Instruction
Set down, exactly as written, the lines from the top of the data to the line that holds "r = ray(px, py);", and omit the pictures.
==== Supplied data
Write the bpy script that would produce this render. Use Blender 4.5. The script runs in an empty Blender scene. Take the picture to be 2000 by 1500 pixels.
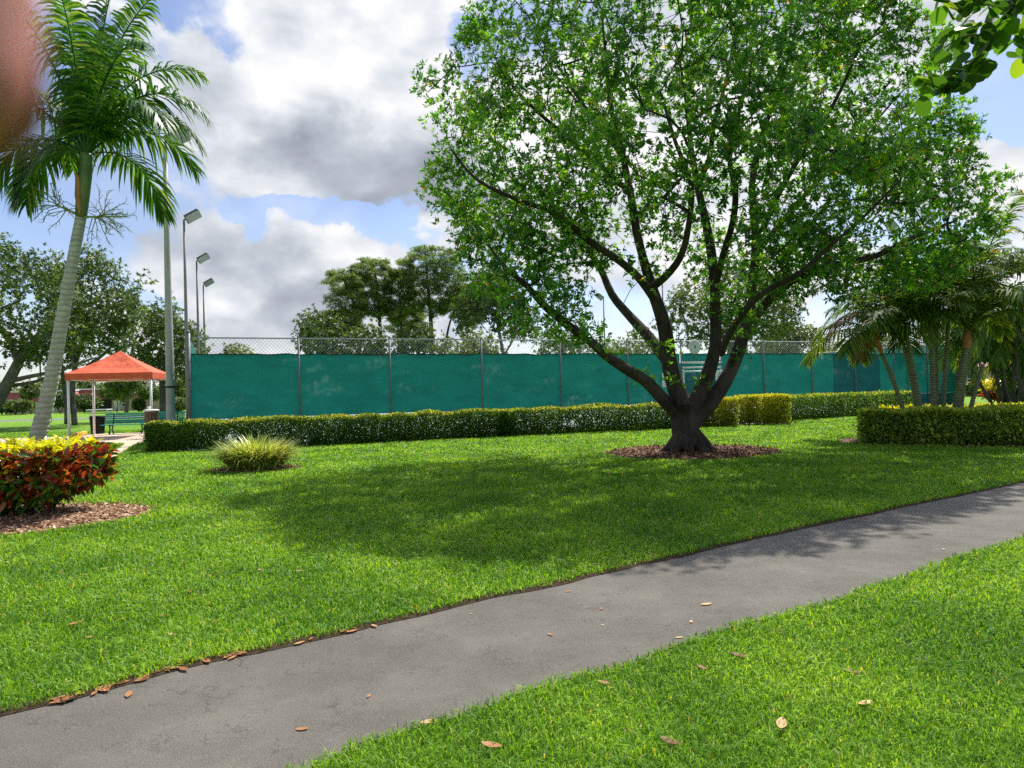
import bpy, math, random
import numpy as np
from mathutils import Vector, Matrix, noise
R = math.radians
rng = np.random.default_rng(11)
random.seed(5)
SC = bpy.context.scene
COL = SC.collection

# ------------------------------------------------------------------ camera
EYE = Vector((0, 0, 1.6)); FPX = 1300.0
RC = Matrix.Rotation(R(90.5), 3, 'X') @ Matrix.Rotation(R(-1.53), 3, 'Z')
cd = bpy.data.cameras.new('camera'); cam = bpy.data.objects.new('camera', cd); COL.objects.link(cam)
cam.matrix_world = Matrix.Translation(EYE) @ RC.to_4x4()
cd.sensor_width = 36; cd.lens = FPX / 2000 * 36; cd.clip_start = 0.004; cd.clip_end = 3000
cd.dof.use_dof = True; cd.dof.focus_distance = 9.0; cd.dof.aperture_fstop = 7.5
SC.camera = cam

def ray(px, py):
    r = RC @ Vector((px - 1000, 750 - py, -FPX)); return r / r.y
def P(px, py, d): return EYE + ray(px, py) * d
def G(px, py, z=0.0):
    r = ray(px, py); return EYE + r * ((z - EYE.z) / r.z)

# ------------------------------------------------------------------ object helpers
def tag(o, label=None, cat=None, group=None, kind=None):
    if label: o['label'] = label
    if cat: o['category'] = cat
    if group: o['group'] = group
    if kind: o['kind'] = kind
    return o
def empty(name, loc, label=None, cat=None, group=None, rz=0):
    o = bpy.data.objects.new(name, None); COL.objects.link(o)
    o.location = loc; o.rotation_euler = (0, 0, rz); o.empty_display_size = .2
    return tag(o, label, cat, group)
def link(name, me, mat, parent=None, smooth=False):
    o = bpy.data.objects.new(name, me); COL.objects.link(o)
    if mat: me.materials.append(mat)
    if smooth: me.polygons.foreach_set('use_smooth', np.ones(len(me.polygons), bool))
    if parent is not None:
        o.parent = parent
        o.matrix_parent_inverse = root_matrix(parent).inverted()
    return o
def root_matrix(o):
    m = o.matrix_parent_inverse @ Matrix.LocRotScale(o.location, o.rotation_euler, o.scale) if o.parent else Matrix.LocRotScale(o.location, o.rotation_euler, o.scale)
    return root_matrix(o.parent) @ m if o.parent else m
def npmesh(name, V, quads=None, tris=None, attr=None):
    """mesh from numpy arrays; attr = per-vertex float 'rnd'"""
    V = np.asarray(V, np.float32).reshape(-1, 3)
    fl = []
    starts = []; n = 0
    for f in (quads, tris):
        if f is None or len(f) == 0: continue
        f = np.asarray(f, np.int32); k = f.shape[1]
        fl.append(f.reshape(-1)); starts.append(n + np.arange(len(f), dtype=np.int32) * k); n += f.size
    L = np.concatenate(fl); S = np.concatenate(starts)
    me = bpy.data.meshes.new(name)
    me.vertices.add(len(V)); me.vertices.foreach_set('co', V.reshape(-1))
    me.loops.add(len(L)); me.loops.foreach_set('vertex_index', L)
    me.polygons.add(len(S)); me.polygons.foreach_set('loop_start', S)
    me.update(calc_edges=True); me.validate()
    if attr is not None:
        a = me.attributes.new('rnd', 'FLOAT', 'POINT'); a.data.foreach_set('value', np.asarray(attr, np.float32))
    return me

class MB:
    def __init__(s): s.v = []; s.f = []; s.a = []
    def add(s, vs, fs, a=0.5):
        n = len(s.v); s.v += [tuple(v) for v in vs]; s.f += [tuple(i + n for i in f) for f in fs]; s.a += [a] * len(vs)
    def box(s, c, size, M=None, a=.5, bev=0.0):
        hx, hy, hz = size[0] / 2, size[1] / 2, size[2] / 2
        c = Vector(c)
        if bev > 0:
            b = min(bev, hx * .9, hy * .9, hz * .9)
            vs = []
            # chamfered box: 24 verts
            idx = {}
            for sx in (-1, 1):
                for sy in (-1, 1):
                    for sz in (-1, 1):
                        for ax in range(3):
                            p = [sx * (hx - b), sy * (hy - b), sz * (hz - b)]
                            p[ax] = (sx * hx, sy * hy, sz * hz)[ax]
                            idx[(sx, sy, sz, ax)] = len(vs); vs.append(Vector(p))
            fs = []
            S = (-1, 1)
            for sg in S:
                for ax in range(3):
                    o1, o2 = [(1, 2), (2, 0), (0, 1)][ax]
                    q = []
                    for (a1, a2) in ((-1, -1), (1, -1), (1, 1), (-1, 1)):
                        k = [0, 0, 0]; k[ax] = sg; k[o1] = a1; k[o2] = a2
                        q.append(idx[(k[0], k[1], k[2], ax)])
                    fs.append(q if sg > 0 else q[::-1])
            for ax in range(3):     # edge chamfers parallel to ax
                o1, o2 = [(1, 2), (2, 0), (0, 1)][ax]
                for a1 in S:
                    for a2 in S:
                        k1 = [0, 0, 0]; k1[ax] = -1; k1[o1] = a1; k1[o2] = a2
                        k2 = list(k1); k2[ax] = 1
                        q = [idx[(*k1, o1)], idx[(*k2, o1)], idx[(*k2, o2)], idx[(*k1, o2)]]
                        fs.append(q)
            for sx in S:
                for sy in S:
                    for sz in S: fs.append([idx[(sx, sy, sz, 0)], idx[(sx, sy, sz, 1)], idx[(sx, sy, sz, 2)]])
        else:
            vs = [Vector((x * hx, y * hy, z * hz)) for x in (-1, 1) for y in (-1, 1) for z in (-1, 1)]
            fs = [(0, 1, 3, 2), (4, 6, 7, 5), (0, 4, 5, 1), (2, 3, 7, 6), (0, 2, 6, 4), (1, 5, 7, 3)]
        if M is not None: vs = [M @ v for v in vs]
        s.add([c + v for v in vs], fs, a)
    def tube(s, pts, rad, n=8, caps=True, a=.5, wob=None):
        pts = [Vector(p) for p in pts]
        if not hasattr(rad, '__len__'): rad = [rad] * len(pts)
        vs = []; fs = []
        t = (pts[1] - pts[0]).normalized()
        u = t.orthogonal().normalized()
        for i, p in enumerate(pts):
            if i < len(pts) - 1 and i > 0: t2 = (pts[i + 1] - pts[i - 1]).normalized()
            elif i == 0: t2 = (pts[1] - pts[0]).normalized()
            else: t2 = (pts[i] - pts[i - 1]).normalized()
            u = (u - t2 * u.dot(t2)).normalized(); w = t2.cross(u)
            for k in range(n):
                an = 2 * math.pi * k / n; r = rad[i]
                if wob: r *= wob(i, an, p)
                vs.append(p + (u * math.cos(an) + w * math.sin(an)) * r)
        for i in range(len(pts) - 1):
            for k in range(n):
                k2 = (k + 1) % n
                fs.append((i * n + k, i * n + k2, (i + 1) * n + k2, (i + 1) * n + k))
        if caps:
            fs.append(tuple(range(n - 1, -1, -1))); m = (len(pts) - 1) * n; fs.append(tuple(range(m, m + n)))
        s.add(vs, fs, a)
    def quad(s, a, b, c, d, at=.5): s.add([a, b, c, d], [(0, 1, 2, 3)], at)
    def build(s, name, mat, parent=None, smooth=False):
        me = bpy.data.meshes.new(name); me.from_pydata(s.v, [], s.f); me.update()
        at = me.attributes.new('rnd', 'FLOAT', 'POINT'); at.data.foreach_set('value', s.a)
        return link(name, me, mat, parent, smooth)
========
Written answer
Write the bpy script that would produce this render. Use Blender 4.5. The script runs in an empty Blender scene. Take the picture to be 2000 by 1500 pixels.
import bpy, math, random
import numpy as np
from mathutils import Vector, Matrix, noise
R = math.radians
rng = np.random.default_rng(11)
random.seed(5)
SC = bpy.context.scene
COL = SC.collection

# ------------------------------------------------------------------ camera
EYE = Vector((0, 0, 1.6)); FPX = 1300.0
RC = Matrix.Rotation(R(90.5), 3, 'X') @ Matrix.Rotation(R(-1.53), 3, 'Z')
cd = bpy.data.cameras.new('camera'); cam = bpy.data.objects.new('camera', cd); COL.objects.link(cam)
cam.matrix_world = Matrix.Translation(EYE) @ RC.to_4x4()
cd.sensor_width = 36; cd.lens = FPX / 2000 * 36; cd.clip_start = 0.004; cd.clip_end = 3000
cd.dof.use_dof = True; cd.dof.focus_distance = 9.0; cd.dof.aperture_fstop = 7.5
SC.camera = cam

def ray(px, py):
    r = RC @ Vector((px - 1000, 750 - py, -FPX)); return r / r.y
def P(px, py, d): return EYE + ray(px, py) * d
def G(px, py, z=0.0):
    r = ray(px, py); return EYE + r * ((z - EYE.z) / r.z)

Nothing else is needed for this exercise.